Success stories are encouraged to spread the word, although Willis and Jarman usually don’t need to ask. “We joke that word travels faster by CB than by telephone,” Jarman says. Still, each driver safety meeting involves a discussion of health issues, including a driver testimonial if possible.

Self-awareness is another important tool. Several years ago, Jarman asked all employees to complete a personal health risk factor assessment – an extensive questionnaire on lifestyle factors that calculates age in terms of health rather than years since they were born. “It was amazing to see the number of people who were 10 to 20 years older in health age than their chronological age,” Willis says.

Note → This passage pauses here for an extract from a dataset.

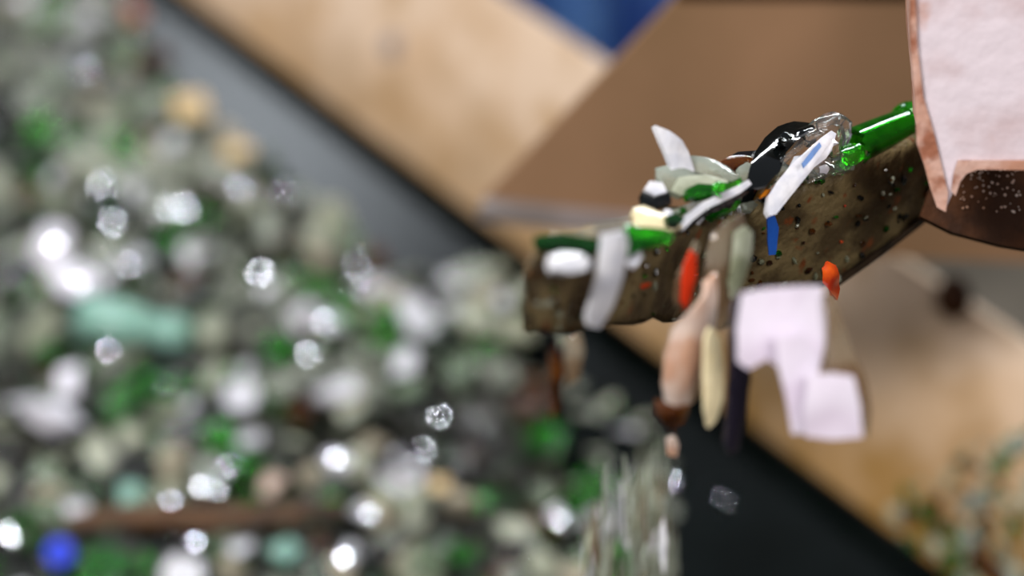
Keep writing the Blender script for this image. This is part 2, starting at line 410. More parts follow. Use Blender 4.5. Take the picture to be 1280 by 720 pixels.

The company uses safety meetings and other opportunities to promote healthy lifestyle choices that might detect potential problems before they begin to escalate. “Smoking is the leading cause of some of the big problems our drivers face,” says Jarman. So the company pays for the first round of a smoking cessation program and offers discounted access to further treatment, such as patches or even hypnotism.

Willis and Jarman like to keep health education simple. They might bring in cans of Crisco and bottles of olive oil to make a point about saturated fats, for example. Realizing that drivers’ lives are in truck stops, they bring in menus from truck stop restaurants and circle the items that are lower in fat.

“We accept that fact that it is tough,” Willis says. “They don’t have a chef with them all the time like Oprah does.”

Individual attention
The outreach is important, but Willis and Jarman believe their approach to employee wellness truly works because it’s managed at the employee level. Health management and claims prevention are part of the job description for Trucks Inc.’s four safety professionals, Willis says. “The safety department maintains a lengthy profile on each driver that includes health issues. Anybody who has a significant problem, it’s a managed case.”

This kind of individualized management might fail at some trucking companies due to drivers’ objections over the intrusion. But Willis and Jarman think it works because of Trucks Inc.’s culture of respect for the driver from upper management to dispatchers to maintenance.

“We have a very personal environment here,” Jarman says. “We get very little resistance. When it does occur, it’s more about being afraid of doctors than about us interfering with their lives. We have not had anybody who hasn’t come around.”